Potterverse timelines just don't fit the RW (was: JKR has updated her site t

Ken Hutchinson klhutch at sbcglobal.net
Fri Sep 15 17:42:49 UTC 2006


No: HPFGUIDX 158345

> 
> Hickengruendler:
> 
> h> In reality, yes. However, as the first chapter in PS informs us, the 
> h> story begins on a Tuesday. It is Tuesday evening, when Hagrid and 
> h> Baby Harry finally arrive at Privet Drive (after having done who 
> h> knows what ;-) ), therefore it was on a Monday, when James and Lily 
> h> died. But I don't think it matters much. JKR quite obviously doesn't 
> h> care for dates.
> 
> Dave:
> 
> That's Why I have always asserted that it is pointless to try to
> assign definite RW dates to the events of the books, e.g. Harry was
> born in 1980.  Things just don't work out -- full moons on the wrong
> dates, anachronistic Playstations, etc., etc.  And now I think we can
> add this as a further example.  I think the best we can do is talk in
> terms of a "BCWE" ("Before Current Wizarding Epoch") and "CWE"
> ("Common Wizarding Epoch").  One might debate what event to use for
> "Year 1", but for our purposes it would probably be Harry's birth.
> So then for example Book 6 would take place in the years 17 - 18 CWE,
> and Riddle first opened the CoS in, um -- 38 BCWE (Am I right?? --
> Maybe to ease the arithmetic we could assume Wizards have a "Year 0"
> even though Muggles don't...)
> 

Ken:

The problem is more basic than that. Dates in HP cannot be related at
all to either the Gregorian calendar that we use or to the Solar
system we live in. Some of Rowling's weeks have too many or too few
days, the length of the lunar cycle varies, constellations rise and
set at the wrong time of year, Mars' orbit is driven by plot instead
of orbital dynamics, and on and on and on. Our dear writer does not
have a firm grasp on the principles that drive these details and she
apparently thought none of her readers would either. 

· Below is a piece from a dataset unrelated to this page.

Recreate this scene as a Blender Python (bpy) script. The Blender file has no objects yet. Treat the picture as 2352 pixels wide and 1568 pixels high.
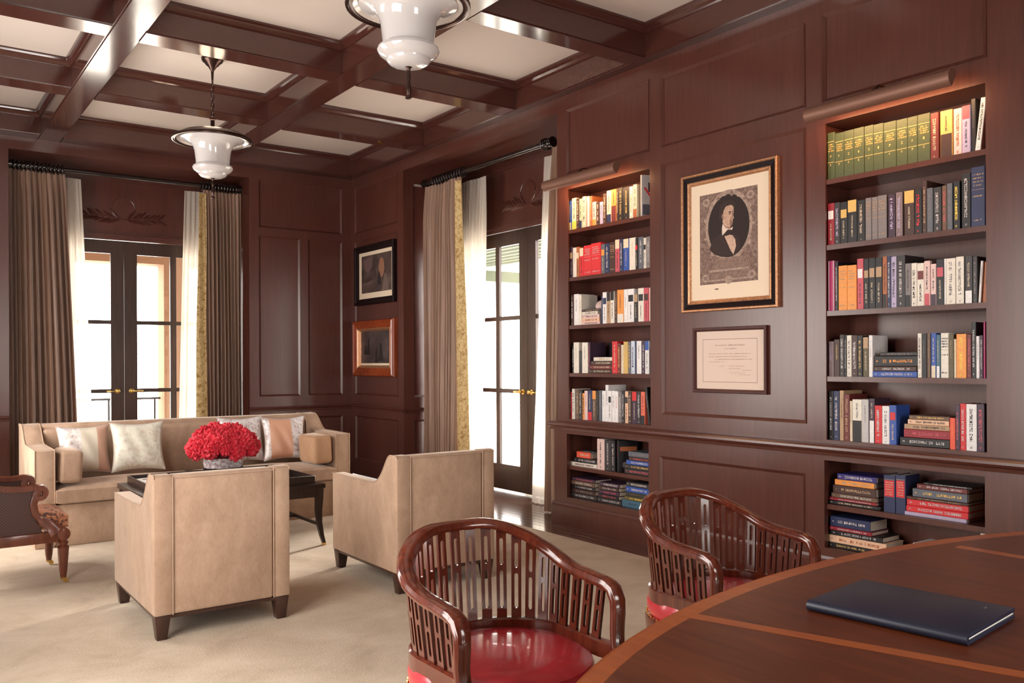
import bpy, bmesh, math, random
from mathutils import Vector, Matrix

random.seed(7)
PI = math.pi
scene = bpy.context.scene
COL = scene.collection

# light levels
SKY = 9.5
EXPO = 0.5
SUN_E = 11.0
PL_W = 4.5
PEND_W = 2.0
OPAL_E = 0.05
FILL_WINDOWS_LEFT = (3.2, 7.3)
FILL_WINDOWS_REAR = (2.4,)
YREAR = -1.90

# ---------------------------------------------------------------- camera
cam_data = bpy.data.cameras.new('camera')
cam = bpy.data.objects.new('camera', cam_data)
COL.objects.link(cam)
cam_data.sensor_width = 36.0
cam_data.lens = 36.0 * 1974.8 / 2352.0
cam_data.shift_x = 17.5 / 2352.0
cam_data.shift_y = 45.4 / 2352.0
cam_data.clip_start = 0.05
_yaw, _roll = math.radians(35.7076), math.radians(-0.242)
_right = Vector((math.cos(_yaw), -math.sin(_yaw), 0))
_fwd = Vector((math.sin(_yaw), math.cos(_yaw), 0))
_up = Vector((0, 0, 1))
_r = _right * math.cos(_roll) + _up * math.sin(_roll)
_u = _up * math.cos(_roll) - _right * math.sin(_roll)
cam.matrix_world = Matrix(((_r.x, _u.x, -_fwd.x, 0), (_r.y, _u.y, -_fwd.y, 0), (_r.z, _u.z, -_fwd.z, 1.45), (0, 0, 0, 1)))
scene.camera = cam

# ---------------------------------------------------------------- world, daylight, exposure
world = bpy.data.worlds.new('sky')
scene.world = world
world.use_nodes = True
wn = world.node_tree
bgn = wn.nodes['Background']
bgn.inputs['Color'].default_value = (1.0, 0.945, 0.88, 1)
bgn.inputs['Strength'].default_value = SKY
scene.view_settings.view_transform = 'Standard'
scene.view_settings.look = 'None'
scene.view_settings.exposure = EXPO
scene.view_settings.gamma = 1.0
scene.view_settings.use_curve_mapping = False
scene.cycles.use_denoising = True
scene.cycles.max_bounces = 10
scene.cycles.diffuse_bounces = 6
scene.cycles.glossy_bounces = 5
scene.cycles.transmission_bounces = 8
scene.cycles.transparent_max_bounces = 16
scene.cycles.sample_clamp_indirect = 12.0
scene.cycles.caustics_reflective = False
scene.cycles.caustics_refractive = False


def portal(name, loc, rot, sx, sy):
    l = bpy.data.lights.new(name, 'AREA')
    l.shape = 'RECTANGLE'
    l.size, l.size_y = sx, sy
    l.cycles.is_portal = True
    o = bpy.data.objects.new(name, l)
    COL.objects.link(o)
    o.location = loc
    o.rotation_euler = rot
    return o


# openings that let the sky in: back door, side door, the added windows beside and behind the camera
portal('back_door_daylight', (2.305, 11.12, 1.5), (-PI / 2, 0, 0), 2.3, 2.7)
portal('side_door_daylight', (5.80, 7.43, 1.5), (PI / 2, 0, PI / 2), 2.3, 2.7)
for yy in FILL_WINDOWS_LEFT:
    portal('window_daylight', (-0.52, yy, 1.6), (PI / 2, 0, -PI / 2), 2.2, 2.7)

for xx in FILL_WINDOWS_REAR:
    portal('window_daylight', (xx, YREAR - 0.17, 1.6), (PI / 2, 0, 0), 1.7, 2.7)
sun_d = bpy.data.lights.new('low_sun', 'SUN')
sun_d.energy = SUN_E
sun_d.angle = math.radians(14)
sun_d.color = (1.0, 0.93, 0.84)
sun = bpy.data.objects.new('low_sun', sun_d)
COL.objects.link(sun)
sun.location = (12, 12, 6)
sun.rotation_euler = Vector((-0.86, -0.40, -0.31)).to_track_quat('-Z', 'Y').to_euler()

# ---------------------------------------------------------------- helpers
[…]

It would have been easy as could be to just buy calendars for the
years the story covers that would have the lunar phases indicated on
them and very cheap too. Basic astronomical data can be obtained for
free at any library. There is no excuse for not doing this. In only a
very few cases would the plot be affected significantly since the
intervals between major events are usually vague. Shifting a day or
two the match a real calendar would affect nothing. I believe that PoA
presents one of the worst problems, the moon should have been full
when Lupin was riding the Express with the students! She just has a
mind that doesn't work that way and evidently no editor or advisor
that is qualified to recognize these sorts of mistakes for her.